— begin —
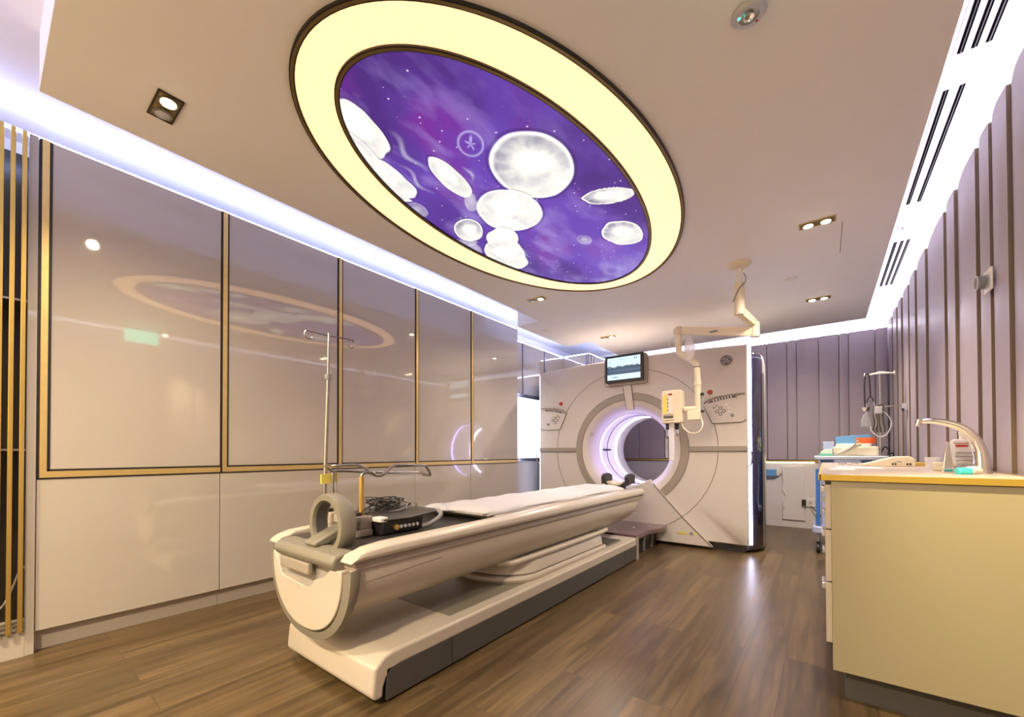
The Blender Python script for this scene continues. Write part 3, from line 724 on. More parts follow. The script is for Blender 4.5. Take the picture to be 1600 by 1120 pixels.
# monitor
hs = MB().prism(rrect(-2.035,-1.535,1.785,2.125,.035), 'y', 4.770, 4.80).build('monitor_mount', M['cream'], gt, bevel=.006)
seam([(p[0],4.772,p[1]) for p in rrect(-2.037,-1.533,1.783,2.127,.035)], .003, True)
mo = MB().prism(rrect(-2.000,-1.560,1.812,2.128,.012), 'y', 4.700, 4.735).build('monitor', M['blackp'], gt, bevel=.003)
MB().prism(rrect(-1.995,-1.545,1.800,2.120,.02), 'y', 4.735, 4.772).build('monitor_back', M['greige'], gt, bevel=.004)
def paint_screen(u, v):
    c = np.tile(np.array([.62,.80,.90]), (len(u),1)); top = 0.60+.05*np.sin(u*23)*vnoise(u*14, u*0, 5)+.04*vnoise(u*40,u*0,9)
    band = (v > .24) & (v < top); c[band] = [.05,.085,.14]
    c[(v > .40) & (v < .42) & (u > .04)] = [.16,.22,.30]
    c[(v <= .24)] = [.66,.86,.92]
    sh = (v > top-.03) & (v < top+.03) & (vnoise(u*60, v*30, 3) > .5); c[sh] = [.85,.95,1]
    tx = (np.abs(v-.12) < .02) & (u > .10) & (u < .32) & (vnoise(u*90, v*0, 8) > .45); c[tx] = [.12,.2,.3]
    tx = (np.abs(v-.90) < .012) & (u > .38) & (u < .62) & (vnoise(u*90, v*0, 18) > .45); c[tx] = [.2,.3,.4]
    ic = (np.maximum(np.abs(u-.86)*1.3, np.abs(v-.90)) < .05) & (np.maximum(np.abs(u-.86)*1.3, np.abs(v-.90)) > .032); c[ic] = [.05,.1,.15]
    for k in range(3):
        ic = (np.hypot((u-.07)*1.4, v-(.82-.12*k)) < .03); c[ic] = [.35,.45,.5]
    return c
painted_grid('screen', paint_screen, lambda u, v: np.stack([-1.972+.384*u, np.full_like(u,4.6985), 1.842+.258*v], 1), 170, 110, M['screen'], mo)
MB().prism([(-1.822,1.790),(-1.722,1.790),(-1.690,1.495),(-1.775,1.495)], 'y', 4.775, 4.812).build('bracket_strap', M['cream'], gt, bevel=.004)
seam([(-1.822,4.774,1.785),(-1.775,4.774,1.495),(-1.690,4.774,1.495),(-1.722,4.774,1.785)], .003)
for k in range(4):
    a = k*PI/2+.4; x, z = -2.215+.016*math.cos(a), 1.225+.016*math.sin(a)
    MB().lathe([(.006,-.016),(.0055,-.020),(.0001,-.020)], (x+.0,4.808,z), 'y', 10).build('speaker_hole', M['seam'], gt)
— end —
* TASK DESCRIPTION *
Please set down each line of the data above exactly as written, without the pictures.

* SOLUTION TO THIS PROBLEM *
The Blender Python script for this scene continues. Write part 3, from line 724 on. More parts follow. The script is for Blender 4.5. Take the picture to be 1600 by 1120 pixels.
# monitor
hs = MB().prism(rrect(-2.035,-1.535,1.785,2.125,.035), 'y', 4.770, 4.80).build('monitor_mount', M['cream'], gt, bevel=.006)
seam([(p[0],4.772,p[1]) for p in rrect(-2.037,-1.533,1.783,2.127,.035)], .003, True)
mo = MB().prism(rrect(-2.000,-1.560,1.812,2.128,.012), 'y', 4.700, 4.735).build('monitor', M['blackp'], gt, bevel=.003)
MB().prism(rrect(-1.995,-1.545,1.800,2.120,.02), 'y', 4.735, 4.772).build('monitor_back', M['greige'], gt, bevel=.004)
def paint_screen(u, v):
    c = np.tile(np.array([.62,.80,.90]), (len(u),1)); top = 0.60+.05*np.sin(u*23)*vnoise(u*14, u*0, 5)+.04*vnoise(u*40,u*0,9)
    band = (v > .24) & (v < top); c[band] = [.05,.085,.14]
    c[(v > .40) & (v < .42) & (u > .04)] = [.16,.22,.30]
    c[(v <= .24)] = [.66,.86,.92]
    sh = (v > top-.03) & (v < top+.03) & (vnoise(u*60, v*30, 3) > .5); c[sh] = [.85,.95,1]
    tx = (np.abs(v-.12) < .02) & (u > .10) & (u < .32) & (vnoise(u*90, v*0, 8) > .45); c[tx] = [.12,.2,.3]
    tx = (np.abs(v-.90) < .012) & (u > .38) & (u < .62) & (vnoise(u*90, v*0, 18) > .45); c[tx] = [.2,.3,.4]
    ic = (np.maximum(np.abs(u-.86)*1.3, np.abs(v-.90)) < .05) & (np.maximum(np.abs(u-.86)*1.3, np.abs(v-.90)) > .032); c[ic] = [.05,.1,.15]
    for k in range(3):
        ic = (np.hypot((u-.07)*1.4, v-(.82-.12*k)) < .03); c[ic] = [.35,.45,.5]
    return c
painted_grid('screen', paint_screen, lambda u, v: np.stack([-1.972+.384*u, np.full_like(u,4.6985), 1.842+.258*v], 1), 170, 110, M['screen'], mo)
MB().prism([(-1.822,1.790),(-1.722,1.790),(-1.690,1.495),(-1.775,1.495)], 'y', 4.775, 4.812).build('bracket_strap', M['cream'], gt, bevel=.004)
seam([(-1.822,4.774,1.785),(-1.775,4.774,1.495),(-1.690,4.774,1.495),(-1.722,4.774,1.785)], .003)
for k in range(4):
    a = k*PI/2+.4; x, z = -2.215+.016*math.cos(a), 1.225+.016*math.sin(a)
    MB().lathe([(.006,-.016),(.0055,-.020),(.0001,-.020)], (x+.0,4.808,z), 'y', 10).build('speaker_hole', M['seam'], gt)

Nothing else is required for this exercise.